Diaz-Balart, who was elected to Congress in 2002 from the western Miami-Dade congressional district he helped create as chairman of the state House's redistricting committee, said in an e-mailed statement that he welcomed the challenge. He faced minimal opposition in 2006 and ran unopposed in 2004.
''Elections are a wonderful part of the democratic process,'' the statement said. ``As I have always done, I will base my campaign on my extensive record of cutting taxes on our families and small businesses while delivering hundreds of millions of dollars in federal funding for our community's needs, including transportation, healthcare and education.''
Rep. Ileana Ros-Lehtinen, the third Cuban-American Republican from Miami, is also expected to draw a challenger.
The races are likely to be seen as testing a theory that a younger generation of Hispanic voters is more interested in domestic issues than ousting Fidel Castro.
Lincoln Diaz-Balart has told The Miami Herald and El Nuevo Herald that the challenge is part of a ploy by Castro sympathizers to lift or weaken the U.S. trade embargo against Cuba.
Garcia said the remarks are an effort to deflect attention from the lawmakers' records. He and Martinez say they support the embargo, but oppose the restrictions on family travel to Cuba that the Bush administration imposed in 2004.
"What the Diaz-Balarts call a 'global conspiracy to lift the embargo' in the United States is called an election for Congress and it happens every two years and thank God for that,'' Garcia said. "This is about the district, its people and who can better represent them in Washington. This is about healthcare, jobs, the economy. The real issues in the district.''
The district, which sprawls across western Miami-Dade and over to Naples, leans Republican, though the cushion has narrowed since 2002.

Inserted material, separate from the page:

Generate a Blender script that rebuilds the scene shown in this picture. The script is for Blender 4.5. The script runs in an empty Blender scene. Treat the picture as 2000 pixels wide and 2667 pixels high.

It also has the least number of Cuban Americans of the three South Florida Hispanic districts, but observers suggest Garcia may have a tougher time gaining traction because he lacks name recognition and the political base that Martinez built as mayor. Mario Diaz-Balart already has more than $465,000 in his campaign account.
''The district is probably slightly better for Democrats than Lincoln Diaz-Balart's district, but it's going to be hard for Democrats to wage war on two fronts in South Florida,'' said David Wasserman, congressional analyst for the Cook Political Report. ``Clearly the heavyweight battle that everyone is waiting to see is Raul vs. Lincoln, and I think this is really sort of the undercard.''
But the Democratic Congressional Campaign Committee suggests it may have a chance in a presidential election year, particularly one that has already produced record turnout.
''There's really a three-front dynamic in South Florida,'' said committee spokeswoman Kyra Jennings, noting the trio of Cuban Americans often votes together -- and even issues joint press releases.
Garcia would have to move into the district from his home in Miami Beach. But he says that he went to school in the district.
Garcia led the Cuban American National Foundation from 2000 to 2004, a tenure that included the defection of more than a dozen members who split to found the rival Cuban Liberty Council, an unabashedly hard-line organization.
But moderates credited Garcia with making the foundation approachable to newer waves of Cuban exiles, who are at times at odds with the historic exile community.
He left the group in 2004 to head up Hispanic voter outreach efforts for NDN, the New Democrat Network.
Garcia lost a 1993 bid for a seat on the Miami-Dade County Commission to former Commissioner Miguel Diaz de la Portilla. He was later appointed by former Gov. Lawton Chiles to the Public Service Commission and was installed as its chairman in 1999.